Hay noches en las que, al mirar por la ventana antes de echar las persianas, veo luces encendidas en los edificios de oficinas que hay cerca de mi casa. Estas luces van apagándose y encendiéndose, cambiando de plantas y zonas de los edificios. Detrás de ellas hay personas que, a esas horas, están limpiando el edificio para que todo esté en perfectas condiciones cuando lleguen los trabajadores a primera hora de la mañana.
Igual que ellos, hay otras personas que trabajan durante la noche para que muy de mañana, podamos tener el pan y el periódico en nuestra mesa de desayuno, arreglan los baches de una carretera, gestionan las solicitudes que hemos enviado, arreglan los problemas técnicos de nuestra conexión a internet, etc.

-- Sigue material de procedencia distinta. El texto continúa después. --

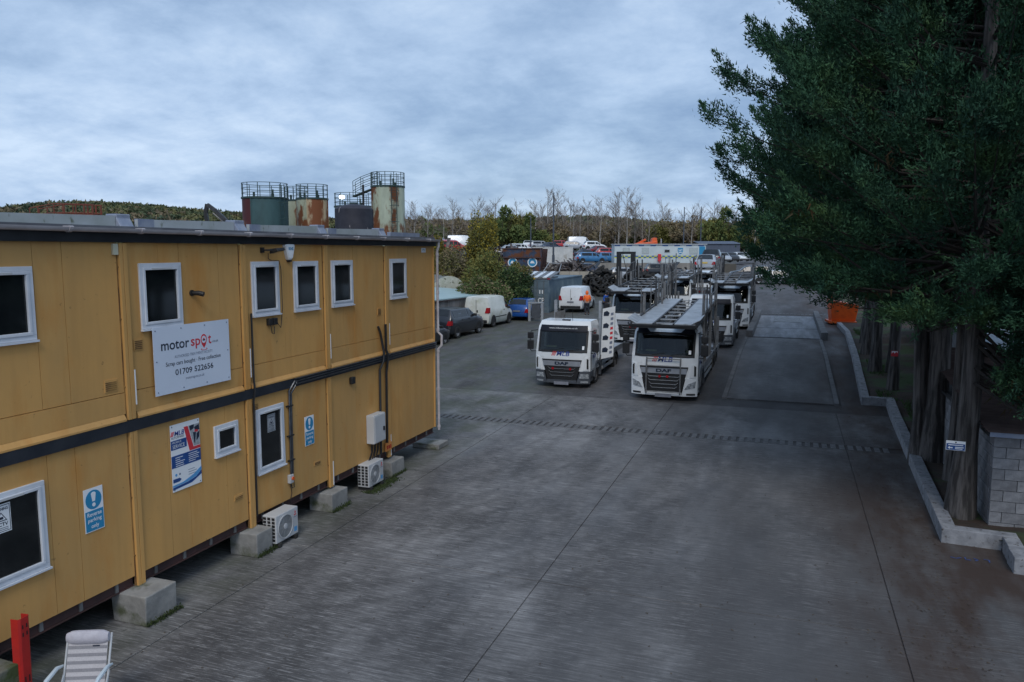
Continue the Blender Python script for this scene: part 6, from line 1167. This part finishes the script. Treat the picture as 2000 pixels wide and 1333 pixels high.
def lit_lamp():
    m, N, L = node_mat('lit_lamp'); p = N['Principled BSDF']; p.inputs['Emission Color'].default_value = (.95, 1, .92, 1); p.inputs['Emission Strength'].default_value = 5.0
    o = thing('flood_lamp', 'lit round white lamp on the railing of the mint tank', 'lamp', (*cd(upx(673.5, 64.8), 64.8), 9.35)); mb = MB(); mb.lathe([(.001, -.16), (.17, -.12), (.24, 0), (.17, .12), (.001, .16)], (0, 0, .62), 'z', 14); mb.build('bulb', m, o, smooth=True); mb = MB(); mb.tube([(0, .1, 0), (0, .1, .5)], .04, 6); mb.build('stem', M_['railgreen'], o)
lit_lamp()
def stair_rails():
    o = thing('red_stair_railing', 'rusty red stair and platform railing beyond the near cabin roof', 'railing', (*cd(upx(130, 45), 45), 0), R(19.7)); k = 45/1500
    f = lambda px, py: ((px-130)*k, 0, 5.55-(py-490)*k)
    for pts in ([(70, 409), (118, 400), (195, 402)], [(70, 421), (85, 421), (118, 417), (195, 418)]):
        for dy in (0, .9): mb = MB(); mb.tube([(f(*p)[0], dy, f(*p)[2]) for p in pts], .03, 5); mb.build('rail', M_['railred'], o)
    for px in (71, 87, 118, 138, 160, 176, 183, 193):
        for dy in (0, .9): top = f(px, np.interp(px, [70, 118, 195], [409, 400, 402])); mb = MB(); mb.tube([(top[0], dy, 0 if px in (71, 118, 183) else top[2]-.7), (top[0], dy, top[2])], .035 if px < 170 else .05, 5); mb.build('post', M_['railred'], o)
    a = f(118, 420); b = f(195, 420); mb = MB(); mb.box(a[0], b[0], 0, .9, a[2]-.1, a[2]); mb.build('platform', M_['railred'], o)
M_['railred'] = mat('rust_red_rail', (.20, .05, .028), (.13, .04, .025), 4, .7); stair_rails()
o = thing('grab_crane', 'dark folded grab crane arm rising behind the cabin roof', 'crane', (*cd(upx(440, 90), 90), 3.8), R(19.7)); k = 90/1500; f = lambda px, py: ((px-440)*k, 0, 5.55-3.8-(py-490)*k)
for nm, pts, w in (('boom', [(452, 436), (430, 414), (414, 402)], .45), ('stick', [(414, 401), (410, 418), (413, 440)], .40)):
    for a, b in zip(pts[:-1], pts[1:]): mb = MB(); mb.bar(f(*a), f(*b), .4, w, up=(0, 1, 0)); mb.build(nm, M_['darksteel' if nm == 'boom' else 'black'], o)
mb = MB(); mb.tube([f(445, 436), f(424, 418)], .10, 8); mb.build('ram', M_['steel'], o); mb = MB(); mb.box(-.5, 1.8, -1, 1, -3, -.4); mb.build('cab_base', M_['black'], o)
# ------------------------------------------------------------ sheds on the left
M_['shedwall'] = mat('stained_shed_wall', (.28, .265, .255), (.19, .18, .175), 1.4, .9, stretch=(1, 1, .35), c3=(.09, .075, .065), scale3=1.6, lo3=.54, hi3=.66, st3=(1, 1, .3), tint=.08); M_['seagreen'] = mat('sea_green_roof', (.36, .47, .47), (.30, .41, .42), .8, .6)
M_['hutshell'] = mat('hut_shell', (.22, .24, .23), (.15, .17, .16), 1.5, .8); M_['hutwhite'] = mat('lichen_white_wall', (.55, .56, .50), (.42, .44, .36), 3, .9, c3=(.10, .11, .07), scale3=3.5, lo3=.55, hi3=.62)
o = thing('low_shed', 'low shed with stained concrete wall and pale sea-green roof behind the parked cars', 'shed', (-24, 42.5, .6))
for k in range(12): mb = MB(); y = -10+k*1.6; mb.box(4.05+rnd.uniform(-.02, .02), 4.25, y+.01, y+1.59, -.1, 2.0-.012*k); mb.build('wall_panel', M_['shedwall'], o)
mb = MB(); mb.slab([[(4.32, -10.5, 2.12), (4.32, 9.6, 1.93)], [(-2, -10.5, 2.62), (-2, 9.6, 2.35)]], [[(4.32, -10.5, 2.05), (4.32, 9.6, 1.86)], [(-2, -10.5, 2.55), (-2, 9.6, 2.28)]]); mb.build('roof', M_['seagreen'], o)
mb = MB(); mb.slab([[(4.35, -10.5, 2.04), (4.35, 9.6, 1.85)], [(4.35, -10.5, 1.98), (4.35, 9.6, 1.79)]], [[(4.28, -10.5, 2.04), (4.28, 9.6, 1.85)], [(4.28, -10.5, 1.98), (4.28, 9.6, 1.79)]]); mb.build('fascia_board', M_['steelred'], o)
o = thing('arched_hut', 'small round-topped hut with white lichen-marked end wall behind the low shed', 'hut', (*cd(upx(878, 58), 58), 1.9), R(40)); arc = [(1.55*math.cos(a), 1.75*math.sin(a)) for a in np.linspace(0, math.pi, 18)]
mb = MB(); mb.loft([[(u, 0, v) for u, v in arc], [(u, 6, v) for u, v in arc]], cap=False, closed=False); mb.build('shell', M_['hutshell'], o, smooth=True); mb = MB(); mb.prism(arc, lambda u, v, d: (u, d, v), -.06, .02); mb.build('end_wall', M_['hutwhite'], o); mb = MB(); mb.cyl((.35, -.08, .55), (.35, -.06, .55), .09, 10); mb.build('vent_hole', M_['black'], o)
# ------------------------------------------------------------ block store and pale roof on the right
def block_store():
    o = thing('block_store', 'grey breeze block store with dark corrugated roof beside the near conifer', 'outbuilding', (3.9, 16.85, .05)); bw, bh = .44, .215
    mb = MB(); mb.box(.03, 6, .03, 7.5, -.1, 1.93); mb.build('mortar_core', M_['mortar'], o)
    me = {}
    for w in (.44, .215): b = MB(); b.box(.006, w-.006, 0, .12, .006, bh-.006); me[w] = b.mesh('block'); me[w].materials.append(M_['breeze'])
    for r_ in range(9):
        x = .0; first = r_ % 2
        while x < 4.4:
            w = .215 if (x == 0 and first) else .44; piece('block', me[w], o, (x, rnd.uniform(-.008, .006), r_*bh)); x += w
        y = 0.125 if not first else .125
        first2 = not first; y = .125
        while y < 7.2:
            w = .215 if (first2 and y < .2) else .44; piece('block', me[w], o, (.12+rnd.uniform(-.006, .006), y, r_*bh), (0, 0, math.pi/2)); y += w
    def sheet(x0, x1, y0, y1, z0, z1, pitch, amp, name, m, n=6):
        P = []; y = y0
        while y <= y1:
            z = z0+(z1-z0)*(y-y0)/(y1-y0); P.append([(x0+rnd.uniform(-.01, .01), y, z+amp*math.sin((y-y0)/pitch*2*math.pi)), (x1, y, z+amp*math.sin((y-y0)/pitch*2*math.pi))]); y += pitch/8
        m_ = MB(); m_.slab(P, [[(a, b, c-.012) for a, b, c in r_] for r_ in P]); return m_.build(name, m, o)
    sheet(-.16, 6.2, -.16, 7.7, 2.05, 2.75, .20, .028, 'roof_sheet', M_['asbestos'])
    mb = MB(); mb.box(-.1, 6.2, -.12, -.08, 1.94, 2.03); mb.build('fascia_board', M_['lead'], o)
    mb = MB(); mb.box(-.12, -.09, -.07, 7.5, 1.94, 2.0); mb.build('fascia_board', M_['black'], o)
    q = thing('pale_roof_shed', 'long shed with broad pale striped roof seen through the conifer branches', 'shed', (7.0, 26, 0)); o = q
    sheet(-.5, 14, 0, 22, 2.0, 3.1, 1.15, .09, 'roof_sheet', M_['pale_sheet']); mb = MB(); mb.box(.2, 13.5, .4, 21.5, 0, 1.85); mb.build('wall', M_['breeze'], q)
block_store()
# ------------------------------------------------------------ conifers
NEEDLE = leaf_mat('conifer_foliage', (.018, .055, .036), (.036, .095, .046), (.060, .115, .040), 1.3)
NEEDLE2 = leaf_mat('conifer_foliage_browned', (.075, .040, .020), (.05, .045, .02), (.03, .05, .02), 2)
def conifer(label, x, y, H, tr, seed, dens=1.0, reachk=1.0, low=None, stems=1, lean=(0, 0), zmin=3.4, fine=9, leaf=.105):
    rg = np.random.default_rng(seed); z0 = gz(y)+.15; o = thing('conifer_tree', label, 'tree', (x, y, z0), 0, 'row of tall dark conifers on the right')
    # fluted trunk(s)
    for s in range(stems):
        dx, dy = (0, 0) if s == 0 else (rg.uniform(-.45, .45), rg.uniform(-.3, .5)); t = tr*(1 if s == 0 else rg.uniform(.5, .8)); hh = H*(1 if s == 0 else .7)
        rings = []
        for f in np.linspace(0, 1, 12):
            z = -.25+f*hh; rr = t*(1.0+.55*math.exp(-f*hh/.45))*(1-.85*f)
            rings.append([(dx*(1+1.2*f)+lean[0]*f*hh+rr*(1+.07*math.sin(3*a+s+f*4)+.035*math.sin(7*a+5*f))*math.cos(a)+.05*math.sin(f*9+s), dy*(1+1.2*f)+lean[1]*f*hh+rr*(1+.07*math.sin(3*a+s+f*4)+.035*math.sin(7*a+5*f))*math.sin(a), z) for a in np.linspace(0, 2*math.pi, 14, endpoint=False)])
        mb = MB(); mb.loft(rings); mb.build('trunk', M_['bark'], o, smooth=True)
    Rz = lambda z: np.interp(z, [3.0, 4.1, 4.7, 5.7, 7.7, 9.5, 11.1, 12.7, 15, 18, 20], [1.8, 3.0, 3.9, 5.0, 5.5, 4.9, 4.1, 3.3, 2.4, .9, .2])*reachk
    n = int(305*dens); zt = zmin + (H-zmin)*rg.random(n)**1.15; az = rg.uniform(0, 2*math.pi, n)
    if low:
        e = int(46*dens); zt = np.concatenate([zt, rg.uniform(low[0], low[1], e)]); az = np.concatenate([az, R(low[2])+rg.uniform(-.9, .9, e)]); n += e
    aniso = 1-.38*np.abs(np.sin(az)); Rr = Rz(zt)*rg.uniform(.80, 1.03, n)*aniso
    if low: Rr[-e:] = rg.uniform(1.0, 3.0, e)
    zs = np.where(zt > 6, zt-rg.uniform(.9, 2.4, n), zt+rg.uniform(-.2, .8, n)); zs = np.clip(zs, 1.9, H*.97)
    S0 = np.stack([lean[0]*zs, lean[1]*zs, zs], 1); T0 = np.stack([Rr*np.cos(az), Rr*np.sin(az), zt], 1); M0 = (S0+T0)/2 + np.stack([0*az, 0*az, -.25-.05*Rr], 1)
    mb = MB()
    for a, b, c, r_ in zip(S0, M0, T0, Rr): mb.tube([a, b, b*.35+c*.65+np.array([0, 0, -.05]), c], [.026+.005*r_, .018+.003*r_, .010, .003], 4, cap=False)
    mb.build('limbs', M_['limb'], o)
    K = 9; t = np.linspace(.34, 1.0, K)[None, :]; t = t + rg.uniform(-.03, .03, (n, K)); t = np.clip(t, .25, 1.02); tt = t[..., None]
    P = (1-tt)**2*S0[:, None] + 2*tt*(1-tt)*M0[:, None]*1.0 + tt**2*T0[:, None]; Dl = unit(2*(1-tt)*(M0-S0)[:, None] + 2*tt*(T0-M0)[:, None])
    away = np.repeat((np.cos(az - math.atan2(-y, -x)) < -.25)[:, None], K, 1).reshape(-1)
    P = P.reshape(-1, 3); Dl = Dl.reshape(-1, 3); tf = t.reshape(-1); V = []
    thin = (rg.random(len(P)) < np.interp(tf, [.2, .5, .8], [.15, .5, 1.0])) & (~away | (rg.random(len(P)) < .45)); P = P[thin]; Dl = Dl[thin]; tf = tf[thin]
    for side in (-1, 1, 0):
        lat = unit(np.cross(Dl, np.array([0, 0, 1.])))*side; bd = unit(Dl*.85 + lat*.65 + np.array([0, 0, .40]) + rg.normal(0, .25, P.shape)); bl = (.42+.75*(1.1-tf))*rg.uniform(.6, 1.25, len(P))
        if side == 0: bd = unit(Dl*.5+np.array([0, 0, .75])+rg.normal(0, .3, P.shape)); bl *= .8
        for f in (.15, .35, .55, .75, .92):
            q = P + bd*(bl*f)[:, None] + np.array([0, 0, -1.])*(bl*f*f*.15)[:, None]; tp = 1.15-.75*f
            for _ in range(int(fine*1.4)): V.append(leaves(q + bd*rg.uniform(-.12, .12, (len(q), 1)) + rg.normal(0, .080*tp, q.shape), bd*1.3+np.array([0, 0, -.05]), leaf, leaf*.17, rg, .62))
    # feathered leading shoot at each limb tip
    Dt = unit(unit(T0-M0)*.8 + np.array([0, 0, .55])); q_ = 18*max(3, fine); s_ = rg.random((n, q_)); L_ = rg.uniform(.4, .8, (n, 1)); Pp = T0[:, None] + Dt[:, None]*(s_*L_)[..., None] + rg.normal(0, 1, (n, q_, 3))*(.15*(1.05-s_))[..., None]
    V.append(leaves(Pp.reshape(-1, 3), np.repeat(Dt, q_, 0)*1.4, leaf, leaf*.17, rg, .55))
    V = np.concatenate(V)
    c = bpy.data.objects.new('crown', tri_mesh('crown', V, NEEDLE)); COL.objects.link(c); c.parent = o
    # a few dead brown sprays inside
    q = P[rg.random(len(P)) < .02]; V2 = np.concatenate([leaves(q+rg.normal(0, .12, q.shape), np.tile([0, 0, -1.], (len(q), 1)), .22, .02, rg, .5) for _ in range(14)]); c2 = bpy.data.objects.new('dead_sprays', tri_mesh('dead_sprays', V2, NEEDLE2)); COL.objects.link(c2); c2.parent = o; c2['kind'] = 'stuff'
    return o
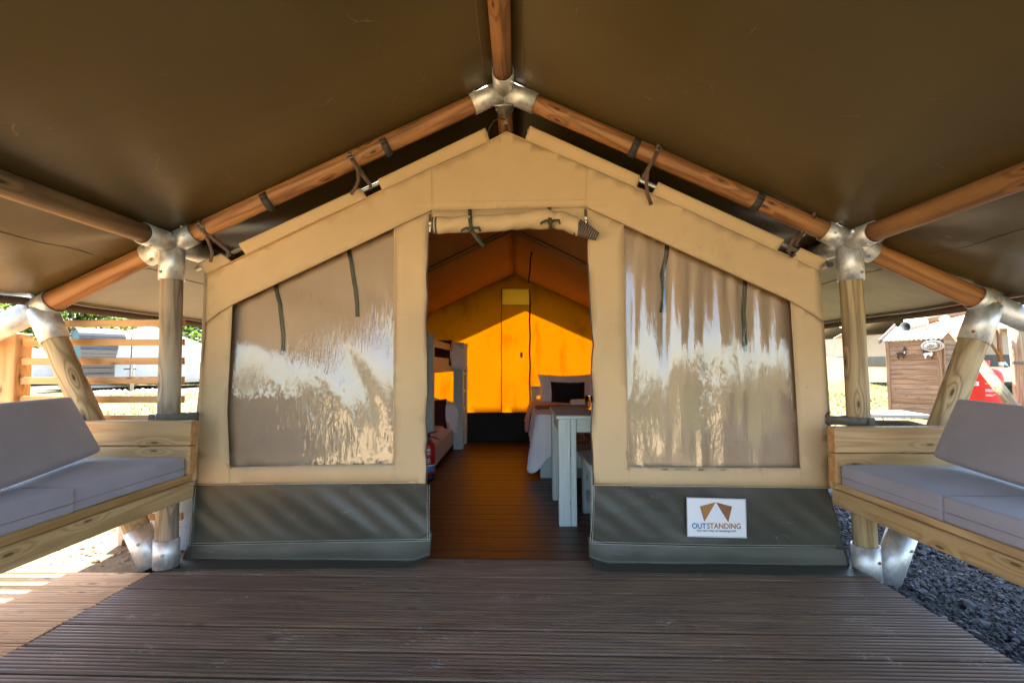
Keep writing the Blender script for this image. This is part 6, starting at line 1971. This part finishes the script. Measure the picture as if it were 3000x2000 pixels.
# gas bottles
def gas(px, Y, lab, label=True):
    q = P(px, 1060, Y); g0 = gz(q.x, Y)
    root = empty('gas_bottle', (q.x, Y, g0), label=lab, cat='gas bottle', group='red gas bottles')
    H = zz(px, 1080, Y) - g0
    mb = MB(); mb.lathe([(.15, 0), (.165, .02), (.185, .06), (.19, .10), (.19, H - .10), (.182, H - .045), (.15, H - .01), (.09, H + .012), (.0, H + .018)], (0, 0, 0), 36); mb.build('cylinder', M['gas_red'], root)
    mb = MB(); n = 20
    for (r0, r1) in ((.085, .085),):
        for k in range(n - 5):
            t0, t1 = 2 * math.pi * (k + 2.5) / n + 1.57, 2 * math.pi * (k + 3.5) / n + 1.57
            p = [Vector((.088 * math.cos(t), .088 * math.sin(t), z)) for t, z in ((t0, H), (t1, H), (t1, H + .09), (t0, H + .09))]
            mb.quad(*p, smooth=True)
    mb.build('valve_guard', M['gas_red'], root, solid=.005)
    mb = MB(); mb.tube((0, 0, H), (0, 0, H + .06), .02, n=10); mb.tube((-.03, 0, H + .05), (.03, 0, H + .05), .012, n=8); mb.build('valve', M['bolt'], root)
    def wrap(a0, a1, z0, z1, mat, nm, r=.1915):
        m = MB(); m.grid(lambda a, b: Vector((r * math.sin(a0 + (a1 - a0) * a), -r * math.cos(a0 + (a1 - a0) * a), z0 + (z1 - z0) * b)), 8, 1); return m.build(nm, M[mat], root)
    lz = zz(px, 1122, Y) - g0
    aim = math.atan2(-q.x, -Y) ; f = -math.atan2(q.x, Y)
    if label:
        wrap(f - .62, f - .02, lz - .022, lz + .022, 'label_white', 'gas_label')
        cu = bpy.data.curves.new('print', 'FONT'); cu.body = 'GAS'; cu.size = .040; cu.extrude = .0005; cu.offset = .0008
        tmp = bpy.data.objects.new('print', cu); COL.objects.link(tmp)
        me = bpy.data.meshes.new_from_object(tmp.evaluated_get(bpy.context.evaluated_depsgraph_get())); bpy.data.objects.remove(tmp)
        for vv in me.vertices:
            a = f - .50 + vv.co.x / .19; vv.co = Vector((.1925 * math.sin(a), -.1925 * math.cos(a), lz - .014 + vv.co.y))
        me.materials.clear(); me.materials.append(M['gas_red']); link_mesh('print', me, root)
    for k, (za, wd) in enumerate(((-.0, .25), (-.062, .5), (-.072, .55), (-.082, .42), (-.115, .46), (-.128, .34))):
        wrap(f + .22, f + .22 + wd, lz + za, lz + za + .0045, 'label_white', 'fine_print')
    return root
gas(2866, 5.3, 'red gas bottle behind the right brace with a white label')
gas(2832, 5.75, 'second red gas bottle almost hidden by the right brace', False)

Son gente anónima, que trabaja desde el silencio, la mayoría de las veces sin reconocimiento, pero que hace que la vida sea mucho más fácil (y algunas veces sencillamente posible) para los demás. Normalmente no les damos las gracias por su trabajo porque, o no les conocemos o ni siquiera somos conscientes de que su trabajo exista. Pero en el fondo, creo que todos estamos de acuerdo al afirmar que se trata de personas que realizan el trabajo sencillo y escondido del que habla el Evangelio.

Hoy celebramos a una de estas personas, al jesuita san Alonso Rodríguez que, sencillamente, pasó su vida siendo portero del colegio de Montesión en Palma de Mallorca. Él, de alguna manera, personifica a todas estas personas anónimas que dedican su vida a hacer más fácil a los demás la suya, encontrando allí a Dios y haciendo que los otros puedan también verle en él. Por eso su ejemplo (aunque lejano en el tiempo), nos sigue pareciendo actual, pues conecta con algo esencial de las personas: el servicio.